PROBLEM REQUIREMENTS: Copy the first line of the material below and every later line through the line containing "0.002).build('threshold', m_steel, door)", without any other output.
┌──
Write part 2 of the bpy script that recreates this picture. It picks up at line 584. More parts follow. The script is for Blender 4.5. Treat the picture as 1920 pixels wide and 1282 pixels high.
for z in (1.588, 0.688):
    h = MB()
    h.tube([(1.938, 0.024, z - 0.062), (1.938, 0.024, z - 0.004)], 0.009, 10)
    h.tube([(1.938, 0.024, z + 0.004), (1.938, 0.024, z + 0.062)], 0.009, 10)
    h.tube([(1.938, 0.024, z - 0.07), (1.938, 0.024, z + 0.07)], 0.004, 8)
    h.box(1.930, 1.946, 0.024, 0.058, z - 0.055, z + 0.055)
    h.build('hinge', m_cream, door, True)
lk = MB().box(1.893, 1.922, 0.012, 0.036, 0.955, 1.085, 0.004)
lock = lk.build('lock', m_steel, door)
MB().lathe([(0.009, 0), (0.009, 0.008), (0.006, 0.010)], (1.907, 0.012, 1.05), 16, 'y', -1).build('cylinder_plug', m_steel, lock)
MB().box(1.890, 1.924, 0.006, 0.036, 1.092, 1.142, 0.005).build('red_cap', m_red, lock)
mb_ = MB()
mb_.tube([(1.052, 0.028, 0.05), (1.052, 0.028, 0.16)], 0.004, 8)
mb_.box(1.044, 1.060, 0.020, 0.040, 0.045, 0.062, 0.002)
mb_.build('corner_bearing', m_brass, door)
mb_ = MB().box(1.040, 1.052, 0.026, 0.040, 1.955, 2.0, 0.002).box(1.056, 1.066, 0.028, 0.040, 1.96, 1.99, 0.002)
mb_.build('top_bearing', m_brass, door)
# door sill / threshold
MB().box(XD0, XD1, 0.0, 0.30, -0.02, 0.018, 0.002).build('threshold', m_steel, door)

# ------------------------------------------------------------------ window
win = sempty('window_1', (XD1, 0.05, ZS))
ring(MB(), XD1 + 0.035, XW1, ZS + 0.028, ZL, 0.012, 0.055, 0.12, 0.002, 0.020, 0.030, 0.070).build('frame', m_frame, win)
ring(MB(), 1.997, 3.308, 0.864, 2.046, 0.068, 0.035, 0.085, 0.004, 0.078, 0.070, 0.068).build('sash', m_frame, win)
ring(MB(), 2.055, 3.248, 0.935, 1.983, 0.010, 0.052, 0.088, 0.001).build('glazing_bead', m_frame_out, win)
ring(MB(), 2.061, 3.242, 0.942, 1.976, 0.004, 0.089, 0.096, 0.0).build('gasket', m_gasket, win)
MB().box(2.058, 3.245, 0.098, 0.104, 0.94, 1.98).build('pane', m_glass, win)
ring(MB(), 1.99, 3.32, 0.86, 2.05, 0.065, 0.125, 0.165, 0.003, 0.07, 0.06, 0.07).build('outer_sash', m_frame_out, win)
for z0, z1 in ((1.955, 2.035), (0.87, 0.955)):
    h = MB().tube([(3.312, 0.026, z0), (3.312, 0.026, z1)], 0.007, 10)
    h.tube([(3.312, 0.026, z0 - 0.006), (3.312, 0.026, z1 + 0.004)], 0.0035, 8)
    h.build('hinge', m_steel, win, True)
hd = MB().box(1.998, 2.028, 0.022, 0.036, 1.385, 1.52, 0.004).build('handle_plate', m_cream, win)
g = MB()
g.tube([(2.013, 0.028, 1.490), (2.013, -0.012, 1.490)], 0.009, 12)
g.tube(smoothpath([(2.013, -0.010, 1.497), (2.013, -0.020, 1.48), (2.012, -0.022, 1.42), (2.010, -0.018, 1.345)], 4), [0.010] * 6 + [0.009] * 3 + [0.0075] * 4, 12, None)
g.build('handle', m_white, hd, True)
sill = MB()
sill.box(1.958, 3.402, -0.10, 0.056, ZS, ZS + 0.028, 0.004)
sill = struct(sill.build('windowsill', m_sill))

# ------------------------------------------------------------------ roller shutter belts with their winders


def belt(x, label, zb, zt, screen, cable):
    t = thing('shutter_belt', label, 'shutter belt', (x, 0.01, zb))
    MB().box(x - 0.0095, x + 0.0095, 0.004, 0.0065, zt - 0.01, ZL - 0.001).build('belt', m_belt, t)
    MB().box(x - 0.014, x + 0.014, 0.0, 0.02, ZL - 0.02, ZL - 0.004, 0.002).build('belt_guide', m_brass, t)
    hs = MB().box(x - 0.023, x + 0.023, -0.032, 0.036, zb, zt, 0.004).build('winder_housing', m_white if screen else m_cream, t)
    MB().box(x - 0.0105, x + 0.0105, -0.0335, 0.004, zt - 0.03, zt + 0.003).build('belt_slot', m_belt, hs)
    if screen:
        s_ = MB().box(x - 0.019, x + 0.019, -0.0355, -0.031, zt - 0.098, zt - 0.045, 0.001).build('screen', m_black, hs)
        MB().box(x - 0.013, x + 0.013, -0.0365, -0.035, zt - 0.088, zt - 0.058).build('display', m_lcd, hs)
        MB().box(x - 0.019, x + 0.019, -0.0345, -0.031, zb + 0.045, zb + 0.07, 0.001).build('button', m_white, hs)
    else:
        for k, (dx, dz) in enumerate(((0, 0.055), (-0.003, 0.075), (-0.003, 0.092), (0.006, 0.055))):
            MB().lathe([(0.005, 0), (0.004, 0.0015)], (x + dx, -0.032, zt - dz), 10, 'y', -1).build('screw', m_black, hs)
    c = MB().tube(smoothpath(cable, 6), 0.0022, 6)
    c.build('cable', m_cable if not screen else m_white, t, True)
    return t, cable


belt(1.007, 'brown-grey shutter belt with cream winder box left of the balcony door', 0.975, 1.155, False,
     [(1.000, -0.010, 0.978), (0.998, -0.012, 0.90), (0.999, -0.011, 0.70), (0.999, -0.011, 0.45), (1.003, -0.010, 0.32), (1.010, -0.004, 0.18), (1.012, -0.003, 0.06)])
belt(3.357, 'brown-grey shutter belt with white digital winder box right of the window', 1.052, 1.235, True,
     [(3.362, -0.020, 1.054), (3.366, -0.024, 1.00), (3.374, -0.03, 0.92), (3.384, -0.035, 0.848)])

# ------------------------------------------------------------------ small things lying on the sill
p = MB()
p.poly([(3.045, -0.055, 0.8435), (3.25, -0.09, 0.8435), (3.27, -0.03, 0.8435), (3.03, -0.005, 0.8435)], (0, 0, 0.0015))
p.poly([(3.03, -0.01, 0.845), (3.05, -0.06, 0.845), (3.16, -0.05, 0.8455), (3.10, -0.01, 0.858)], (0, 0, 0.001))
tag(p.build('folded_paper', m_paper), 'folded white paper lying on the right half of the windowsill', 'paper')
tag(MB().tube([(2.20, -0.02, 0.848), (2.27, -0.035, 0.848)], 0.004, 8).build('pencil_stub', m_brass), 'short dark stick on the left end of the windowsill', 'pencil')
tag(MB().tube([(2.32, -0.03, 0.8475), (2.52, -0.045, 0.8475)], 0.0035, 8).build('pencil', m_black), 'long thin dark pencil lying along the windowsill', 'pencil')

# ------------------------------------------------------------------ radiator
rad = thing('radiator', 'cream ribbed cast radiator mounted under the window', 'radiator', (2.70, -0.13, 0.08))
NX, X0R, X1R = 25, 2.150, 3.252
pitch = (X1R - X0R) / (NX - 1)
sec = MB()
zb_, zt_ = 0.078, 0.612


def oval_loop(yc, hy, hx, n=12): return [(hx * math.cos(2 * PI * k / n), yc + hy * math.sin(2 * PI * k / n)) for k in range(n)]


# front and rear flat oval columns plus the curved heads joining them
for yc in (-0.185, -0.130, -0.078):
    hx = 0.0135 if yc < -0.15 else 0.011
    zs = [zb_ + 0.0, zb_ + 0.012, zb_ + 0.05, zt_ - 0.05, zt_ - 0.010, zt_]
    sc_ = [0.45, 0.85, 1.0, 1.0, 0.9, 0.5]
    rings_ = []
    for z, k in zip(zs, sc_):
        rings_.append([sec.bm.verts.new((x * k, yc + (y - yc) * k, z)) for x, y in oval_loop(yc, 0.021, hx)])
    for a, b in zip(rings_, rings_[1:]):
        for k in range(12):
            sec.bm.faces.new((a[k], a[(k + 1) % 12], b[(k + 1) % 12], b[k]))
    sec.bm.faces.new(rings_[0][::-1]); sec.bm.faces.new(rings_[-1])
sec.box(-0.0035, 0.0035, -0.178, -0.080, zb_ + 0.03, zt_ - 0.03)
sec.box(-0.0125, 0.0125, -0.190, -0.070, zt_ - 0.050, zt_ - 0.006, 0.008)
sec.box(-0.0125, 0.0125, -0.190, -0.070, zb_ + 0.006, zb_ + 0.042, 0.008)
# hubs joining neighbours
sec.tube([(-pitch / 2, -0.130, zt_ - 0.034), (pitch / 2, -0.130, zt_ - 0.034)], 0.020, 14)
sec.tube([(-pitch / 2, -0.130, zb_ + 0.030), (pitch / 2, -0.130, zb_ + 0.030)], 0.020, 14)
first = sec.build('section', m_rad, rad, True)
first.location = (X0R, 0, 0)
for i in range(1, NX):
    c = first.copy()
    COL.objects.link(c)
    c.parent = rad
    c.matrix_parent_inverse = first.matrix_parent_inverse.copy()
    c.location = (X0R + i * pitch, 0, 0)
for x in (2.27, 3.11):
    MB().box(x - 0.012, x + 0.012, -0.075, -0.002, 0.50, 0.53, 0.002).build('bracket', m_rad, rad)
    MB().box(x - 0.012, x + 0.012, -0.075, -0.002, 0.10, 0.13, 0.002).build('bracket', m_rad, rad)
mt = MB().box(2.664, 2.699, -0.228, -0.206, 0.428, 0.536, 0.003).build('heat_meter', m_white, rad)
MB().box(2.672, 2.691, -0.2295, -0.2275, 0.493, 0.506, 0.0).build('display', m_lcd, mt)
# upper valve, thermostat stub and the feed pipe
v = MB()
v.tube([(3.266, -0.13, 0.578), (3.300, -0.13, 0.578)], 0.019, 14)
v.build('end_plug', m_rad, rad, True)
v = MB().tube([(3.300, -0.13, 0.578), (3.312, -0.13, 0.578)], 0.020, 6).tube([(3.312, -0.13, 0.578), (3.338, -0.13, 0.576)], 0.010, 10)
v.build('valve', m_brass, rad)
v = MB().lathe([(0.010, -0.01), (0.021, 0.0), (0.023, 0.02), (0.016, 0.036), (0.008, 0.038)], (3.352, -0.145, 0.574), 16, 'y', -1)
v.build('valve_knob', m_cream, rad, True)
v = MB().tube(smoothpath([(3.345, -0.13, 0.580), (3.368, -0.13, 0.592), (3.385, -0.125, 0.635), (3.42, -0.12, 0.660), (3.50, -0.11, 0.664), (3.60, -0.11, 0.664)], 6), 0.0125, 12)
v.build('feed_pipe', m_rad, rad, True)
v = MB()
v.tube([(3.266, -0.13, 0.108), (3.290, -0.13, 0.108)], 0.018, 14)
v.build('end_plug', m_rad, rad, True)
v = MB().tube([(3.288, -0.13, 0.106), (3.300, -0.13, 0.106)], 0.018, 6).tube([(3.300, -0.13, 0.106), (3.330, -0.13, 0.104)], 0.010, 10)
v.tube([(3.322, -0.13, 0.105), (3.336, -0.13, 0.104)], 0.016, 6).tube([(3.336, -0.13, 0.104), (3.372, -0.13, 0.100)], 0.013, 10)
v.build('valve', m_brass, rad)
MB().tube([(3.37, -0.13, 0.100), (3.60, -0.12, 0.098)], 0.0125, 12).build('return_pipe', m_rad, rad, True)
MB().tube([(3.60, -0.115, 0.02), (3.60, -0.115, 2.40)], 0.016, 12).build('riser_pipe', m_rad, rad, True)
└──
RESPONSE:
Write part 2 of the bpy script that recreates this picture. It picks up at line 584. More parts follow. The script is for Blender 4.5. Treat the picture as 1920 pixels wide and 1282 pixels high.
for z in (1.588, 0.688):
    h = MB()
    h.tube([(1.938, 0.024, z - 0.062), (1.938, 0.024, z - 0.004)], 0.009, 10)
    h.tube([(1.938, 0.024, z + 0.004), (1.938, 0.024, z + 0.062)], 0.009, 10)
    h.tube([(1.938, 0.024, z - 0.07), (1.938, 0.024, z + 0.07)], 0.004, 8)
    h.box(1.930, 1.946, 0.024, 0.058, z - 0.055, z + 0.055)
    h.build('hinge', m_cream, door, True)
lk = MB().box(1.893, 1.922, 0.012, 0.036, 0.955, 1.085, 0.004)
lock = lk.build('lock', m_steel, door)
MB().lathe([(0.009, 0), (0.009, 0.008), (0.006, 0.010)], (1.907, 0.012, 1.05), 16, 'y', -1).build('cylinder_plug', m_steel, lock)
MB().box(1.890, 1.924, 0.006, 0.036, 1.092, 1.142, 0.005).build('red_cap', m_red, lock)
mb_ = MB()
mb_.tube([(1.052, 0.028, 0.05), (1.052, 0.028, 0.16)], 0.004, 8)
mb_.box(1.044, 1.060, 0.020, 0.040, 0.045, 0.062, 0.002)
mb_.build('corner_bearing', m_brass, door)
mb_ = MB().box(1.040, 1.052, 0.026, 0.040, 1.955, 2.0, 0.002).box(1.056, 1.066, 0.028, 0.040, 1.96, 1.99, 0.002)
mb_.build('top_bearing', m_brass, door)
# door sill / threshold
MB().box(XD0, XD1, 0.0, 0.30, -0.02, 0.018, 0.002).build('threshold', m_steel, door)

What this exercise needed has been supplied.